▶ _Given material_
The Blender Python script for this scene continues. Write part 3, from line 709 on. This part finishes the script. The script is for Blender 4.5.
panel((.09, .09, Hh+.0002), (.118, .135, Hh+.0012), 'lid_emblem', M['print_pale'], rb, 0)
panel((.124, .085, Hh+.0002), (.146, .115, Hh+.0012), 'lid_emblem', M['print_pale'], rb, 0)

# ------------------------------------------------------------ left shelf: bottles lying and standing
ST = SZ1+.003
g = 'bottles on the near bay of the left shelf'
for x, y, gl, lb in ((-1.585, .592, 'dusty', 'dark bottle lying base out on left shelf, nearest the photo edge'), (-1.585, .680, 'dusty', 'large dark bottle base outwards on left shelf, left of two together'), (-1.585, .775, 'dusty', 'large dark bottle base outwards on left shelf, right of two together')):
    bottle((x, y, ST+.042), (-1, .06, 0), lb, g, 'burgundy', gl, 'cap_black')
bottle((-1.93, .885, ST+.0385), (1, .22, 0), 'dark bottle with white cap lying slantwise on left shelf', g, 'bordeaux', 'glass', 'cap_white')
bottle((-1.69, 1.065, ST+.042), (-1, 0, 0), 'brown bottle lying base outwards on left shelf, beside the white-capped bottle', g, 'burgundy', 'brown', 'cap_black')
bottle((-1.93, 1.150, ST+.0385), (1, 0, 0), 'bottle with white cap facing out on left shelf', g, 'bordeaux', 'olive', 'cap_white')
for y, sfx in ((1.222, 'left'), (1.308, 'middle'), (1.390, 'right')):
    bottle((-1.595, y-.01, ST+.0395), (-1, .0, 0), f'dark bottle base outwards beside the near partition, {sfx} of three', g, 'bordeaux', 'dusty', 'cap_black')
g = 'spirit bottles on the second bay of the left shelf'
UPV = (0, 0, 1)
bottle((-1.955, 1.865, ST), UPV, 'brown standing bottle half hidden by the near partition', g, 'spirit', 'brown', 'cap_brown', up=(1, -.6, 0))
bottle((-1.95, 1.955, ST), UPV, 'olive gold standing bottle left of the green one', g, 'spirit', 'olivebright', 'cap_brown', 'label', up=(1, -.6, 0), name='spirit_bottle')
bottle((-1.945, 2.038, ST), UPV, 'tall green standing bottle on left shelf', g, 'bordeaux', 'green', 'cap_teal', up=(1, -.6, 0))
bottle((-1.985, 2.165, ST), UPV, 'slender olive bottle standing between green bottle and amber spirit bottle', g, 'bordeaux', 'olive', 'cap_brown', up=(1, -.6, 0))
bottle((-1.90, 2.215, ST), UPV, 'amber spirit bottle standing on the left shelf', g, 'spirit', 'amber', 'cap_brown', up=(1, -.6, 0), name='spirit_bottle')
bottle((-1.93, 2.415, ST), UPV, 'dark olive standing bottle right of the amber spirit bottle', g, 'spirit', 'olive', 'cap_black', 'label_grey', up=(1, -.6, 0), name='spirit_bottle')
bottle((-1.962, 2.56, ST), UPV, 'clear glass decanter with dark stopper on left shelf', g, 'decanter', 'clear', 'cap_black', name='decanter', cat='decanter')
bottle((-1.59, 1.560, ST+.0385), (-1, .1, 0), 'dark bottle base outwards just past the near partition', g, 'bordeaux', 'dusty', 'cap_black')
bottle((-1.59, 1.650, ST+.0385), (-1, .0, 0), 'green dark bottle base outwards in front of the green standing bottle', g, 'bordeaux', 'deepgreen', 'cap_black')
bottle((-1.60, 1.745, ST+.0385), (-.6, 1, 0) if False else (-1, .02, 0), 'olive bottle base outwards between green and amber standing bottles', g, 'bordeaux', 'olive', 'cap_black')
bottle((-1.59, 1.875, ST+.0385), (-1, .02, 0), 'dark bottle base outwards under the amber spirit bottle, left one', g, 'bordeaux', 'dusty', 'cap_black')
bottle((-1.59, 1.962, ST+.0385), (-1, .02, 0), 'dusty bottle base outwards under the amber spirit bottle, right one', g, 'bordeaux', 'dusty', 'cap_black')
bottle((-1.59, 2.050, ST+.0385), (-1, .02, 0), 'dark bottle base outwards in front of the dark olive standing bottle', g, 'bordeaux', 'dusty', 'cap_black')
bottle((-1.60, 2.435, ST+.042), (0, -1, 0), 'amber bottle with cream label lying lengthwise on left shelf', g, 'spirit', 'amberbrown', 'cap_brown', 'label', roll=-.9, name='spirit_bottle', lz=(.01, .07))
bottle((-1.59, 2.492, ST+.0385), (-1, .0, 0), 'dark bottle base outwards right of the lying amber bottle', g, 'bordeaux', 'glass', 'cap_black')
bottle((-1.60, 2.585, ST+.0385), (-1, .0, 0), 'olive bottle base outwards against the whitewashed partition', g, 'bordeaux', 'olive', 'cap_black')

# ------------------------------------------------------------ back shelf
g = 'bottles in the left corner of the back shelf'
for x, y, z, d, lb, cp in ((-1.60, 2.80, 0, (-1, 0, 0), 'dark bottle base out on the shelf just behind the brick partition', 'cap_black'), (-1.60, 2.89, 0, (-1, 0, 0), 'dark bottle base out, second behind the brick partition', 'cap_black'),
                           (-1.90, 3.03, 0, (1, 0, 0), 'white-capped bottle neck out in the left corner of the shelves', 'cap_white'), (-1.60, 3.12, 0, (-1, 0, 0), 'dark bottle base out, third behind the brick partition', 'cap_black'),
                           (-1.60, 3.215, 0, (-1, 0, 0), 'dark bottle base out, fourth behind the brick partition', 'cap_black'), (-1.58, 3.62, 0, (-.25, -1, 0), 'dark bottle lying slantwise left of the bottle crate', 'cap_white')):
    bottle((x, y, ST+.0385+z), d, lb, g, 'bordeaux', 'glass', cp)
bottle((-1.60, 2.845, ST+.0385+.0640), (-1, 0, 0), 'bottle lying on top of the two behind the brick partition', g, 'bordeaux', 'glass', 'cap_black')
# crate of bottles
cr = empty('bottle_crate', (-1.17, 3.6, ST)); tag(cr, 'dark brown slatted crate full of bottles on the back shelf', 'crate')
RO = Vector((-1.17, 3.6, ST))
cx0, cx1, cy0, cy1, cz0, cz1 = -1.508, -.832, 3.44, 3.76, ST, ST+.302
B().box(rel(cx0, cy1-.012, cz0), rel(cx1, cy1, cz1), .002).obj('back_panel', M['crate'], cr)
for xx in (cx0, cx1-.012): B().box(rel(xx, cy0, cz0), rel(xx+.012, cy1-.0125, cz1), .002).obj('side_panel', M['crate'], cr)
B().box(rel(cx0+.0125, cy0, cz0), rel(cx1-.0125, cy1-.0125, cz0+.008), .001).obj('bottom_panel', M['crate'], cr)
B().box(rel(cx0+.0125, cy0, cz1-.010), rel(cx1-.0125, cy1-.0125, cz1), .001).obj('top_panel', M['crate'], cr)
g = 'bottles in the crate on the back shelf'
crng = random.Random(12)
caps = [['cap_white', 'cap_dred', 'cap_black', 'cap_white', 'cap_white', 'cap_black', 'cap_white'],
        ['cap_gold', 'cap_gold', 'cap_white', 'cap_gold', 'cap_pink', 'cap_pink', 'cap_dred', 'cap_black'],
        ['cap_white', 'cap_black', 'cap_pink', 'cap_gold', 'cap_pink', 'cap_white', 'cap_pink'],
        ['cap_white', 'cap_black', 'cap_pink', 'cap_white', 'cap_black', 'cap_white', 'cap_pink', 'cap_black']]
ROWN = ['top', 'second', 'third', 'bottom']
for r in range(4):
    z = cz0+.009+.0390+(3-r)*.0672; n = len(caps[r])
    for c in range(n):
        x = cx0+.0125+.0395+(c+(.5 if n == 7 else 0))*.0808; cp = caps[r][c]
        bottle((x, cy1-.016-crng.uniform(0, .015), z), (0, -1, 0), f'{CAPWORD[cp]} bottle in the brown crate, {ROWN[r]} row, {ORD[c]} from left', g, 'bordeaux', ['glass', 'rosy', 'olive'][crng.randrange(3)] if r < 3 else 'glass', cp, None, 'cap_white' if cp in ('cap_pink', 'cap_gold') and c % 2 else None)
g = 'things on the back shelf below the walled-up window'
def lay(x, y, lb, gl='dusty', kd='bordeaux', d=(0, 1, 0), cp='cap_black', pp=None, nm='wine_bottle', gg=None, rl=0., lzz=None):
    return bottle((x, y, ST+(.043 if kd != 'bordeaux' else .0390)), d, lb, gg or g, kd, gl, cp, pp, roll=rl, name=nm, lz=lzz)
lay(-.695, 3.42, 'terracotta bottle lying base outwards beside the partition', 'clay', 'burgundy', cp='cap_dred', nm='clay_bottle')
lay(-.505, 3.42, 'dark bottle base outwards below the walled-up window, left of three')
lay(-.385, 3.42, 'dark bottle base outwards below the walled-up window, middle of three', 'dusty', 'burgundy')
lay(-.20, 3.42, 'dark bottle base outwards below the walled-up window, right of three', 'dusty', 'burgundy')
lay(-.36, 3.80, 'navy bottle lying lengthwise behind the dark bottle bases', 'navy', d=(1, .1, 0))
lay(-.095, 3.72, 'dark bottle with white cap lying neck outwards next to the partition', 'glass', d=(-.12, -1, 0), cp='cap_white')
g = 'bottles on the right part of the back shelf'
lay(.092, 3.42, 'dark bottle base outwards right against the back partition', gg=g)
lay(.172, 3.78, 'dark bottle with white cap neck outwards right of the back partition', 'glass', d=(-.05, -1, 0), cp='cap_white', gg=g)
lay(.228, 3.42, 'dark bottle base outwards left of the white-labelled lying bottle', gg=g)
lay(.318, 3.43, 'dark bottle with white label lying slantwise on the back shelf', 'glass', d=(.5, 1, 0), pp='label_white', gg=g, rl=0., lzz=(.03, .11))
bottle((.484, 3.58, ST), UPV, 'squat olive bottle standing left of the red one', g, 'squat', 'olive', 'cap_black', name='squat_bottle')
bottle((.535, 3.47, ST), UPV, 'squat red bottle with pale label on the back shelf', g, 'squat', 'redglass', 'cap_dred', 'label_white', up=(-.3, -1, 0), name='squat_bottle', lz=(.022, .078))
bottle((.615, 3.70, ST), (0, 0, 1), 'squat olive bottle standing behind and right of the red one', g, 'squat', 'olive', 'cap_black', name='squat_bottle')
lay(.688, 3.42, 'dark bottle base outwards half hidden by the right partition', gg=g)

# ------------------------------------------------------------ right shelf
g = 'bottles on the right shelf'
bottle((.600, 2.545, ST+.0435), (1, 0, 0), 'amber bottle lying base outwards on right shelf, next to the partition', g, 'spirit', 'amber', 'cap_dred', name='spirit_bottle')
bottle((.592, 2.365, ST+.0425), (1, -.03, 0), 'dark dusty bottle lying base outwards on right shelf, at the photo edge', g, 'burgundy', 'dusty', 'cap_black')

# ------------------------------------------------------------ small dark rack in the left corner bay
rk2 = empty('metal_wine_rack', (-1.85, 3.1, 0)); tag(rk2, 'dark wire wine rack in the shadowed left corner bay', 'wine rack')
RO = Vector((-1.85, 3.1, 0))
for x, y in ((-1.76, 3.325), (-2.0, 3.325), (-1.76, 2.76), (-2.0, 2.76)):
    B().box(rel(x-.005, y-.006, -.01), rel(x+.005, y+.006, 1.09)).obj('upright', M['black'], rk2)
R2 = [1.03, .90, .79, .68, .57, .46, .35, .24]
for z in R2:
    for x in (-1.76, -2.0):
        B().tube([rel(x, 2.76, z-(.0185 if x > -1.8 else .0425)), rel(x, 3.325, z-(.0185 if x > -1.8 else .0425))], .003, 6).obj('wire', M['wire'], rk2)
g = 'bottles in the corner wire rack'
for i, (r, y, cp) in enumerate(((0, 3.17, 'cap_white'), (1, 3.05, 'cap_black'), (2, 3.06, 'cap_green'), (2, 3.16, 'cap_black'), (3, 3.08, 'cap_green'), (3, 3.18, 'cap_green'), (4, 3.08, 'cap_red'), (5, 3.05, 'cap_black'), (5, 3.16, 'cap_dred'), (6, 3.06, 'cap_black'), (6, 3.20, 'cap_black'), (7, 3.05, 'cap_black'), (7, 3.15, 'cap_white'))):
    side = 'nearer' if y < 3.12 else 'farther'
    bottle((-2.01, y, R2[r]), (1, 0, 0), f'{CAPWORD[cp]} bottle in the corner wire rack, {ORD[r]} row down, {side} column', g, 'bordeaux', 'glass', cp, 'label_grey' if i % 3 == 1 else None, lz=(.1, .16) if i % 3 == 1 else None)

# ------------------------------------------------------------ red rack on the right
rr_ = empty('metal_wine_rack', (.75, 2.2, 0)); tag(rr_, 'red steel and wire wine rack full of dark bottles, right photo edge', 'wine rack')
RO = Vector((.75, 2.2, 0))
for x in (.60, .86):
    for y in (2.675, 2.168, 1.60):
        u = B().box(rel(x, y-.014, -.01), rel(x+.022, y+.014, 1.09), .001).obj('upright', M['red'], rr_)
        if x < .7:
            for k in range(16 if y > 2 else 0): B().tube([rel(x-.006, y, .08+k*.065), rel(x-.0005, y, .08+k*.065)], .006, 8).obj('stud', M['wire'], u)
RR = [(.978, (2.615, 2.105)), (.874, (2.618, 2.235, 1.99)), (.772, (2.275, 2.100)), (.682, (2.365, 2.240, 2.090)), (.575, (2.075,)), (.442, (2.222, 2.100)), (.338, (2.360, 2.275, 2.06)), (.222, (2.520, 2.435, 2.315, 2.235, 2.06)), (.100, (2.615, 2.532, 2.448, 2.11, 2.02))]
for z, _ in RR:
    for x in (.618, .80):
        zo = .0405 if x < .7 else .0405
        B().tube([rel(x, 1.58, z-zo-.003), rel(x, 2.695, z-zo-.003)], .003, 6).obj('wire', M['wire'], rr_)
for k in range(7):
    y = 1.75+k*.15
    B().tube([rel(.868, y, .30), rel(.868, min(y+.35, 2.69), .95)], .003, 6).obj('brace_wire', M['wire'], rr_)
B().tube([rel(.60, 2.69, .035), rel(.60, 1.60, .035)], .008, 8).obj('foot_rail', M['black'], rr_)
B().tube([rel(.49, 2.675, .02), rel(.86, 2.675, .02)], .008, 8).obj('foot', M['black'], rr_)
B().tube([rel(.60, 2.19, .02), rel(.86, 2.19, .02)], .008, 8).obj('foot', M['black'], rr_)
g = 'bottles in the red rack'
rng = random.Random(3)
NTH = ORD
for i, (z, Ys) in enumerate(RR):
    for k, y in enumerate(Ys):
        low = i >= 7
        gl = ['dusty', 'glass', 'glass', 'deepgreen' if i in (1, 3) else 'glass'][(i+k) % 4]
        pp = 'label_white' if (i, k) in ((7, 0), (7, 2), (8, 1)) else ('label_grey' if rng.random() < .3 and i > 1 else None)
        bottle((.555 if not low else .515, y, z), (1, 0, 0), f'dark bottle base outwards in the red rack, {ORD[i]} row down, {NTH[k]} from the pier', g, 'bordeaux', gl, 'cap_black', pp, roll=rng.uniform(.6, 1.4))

▶ _Short task_
Using the material above, quote the first line and each line after it, stopping at and including the line that holds "(.146, .115, Hh+.0012), 'lid_emblem', M['print_pale'], rb, 0)".

▶ _Response to the exercise_
The Blender Python script for this scene continues. Write part 3, from line 709 on. This part finishes the script. The script is for Blender 4.5.
panel((.09, .09, Hh+.0002), (.118, .135, Hh+.0012), 'lid_emblem', M['print_pale'], rb, 0)
panel((.124, .085, Hh+.0002), (.146, .115, Hh+.0012), 'lid_emblem', M['print_pale'], rb, 0)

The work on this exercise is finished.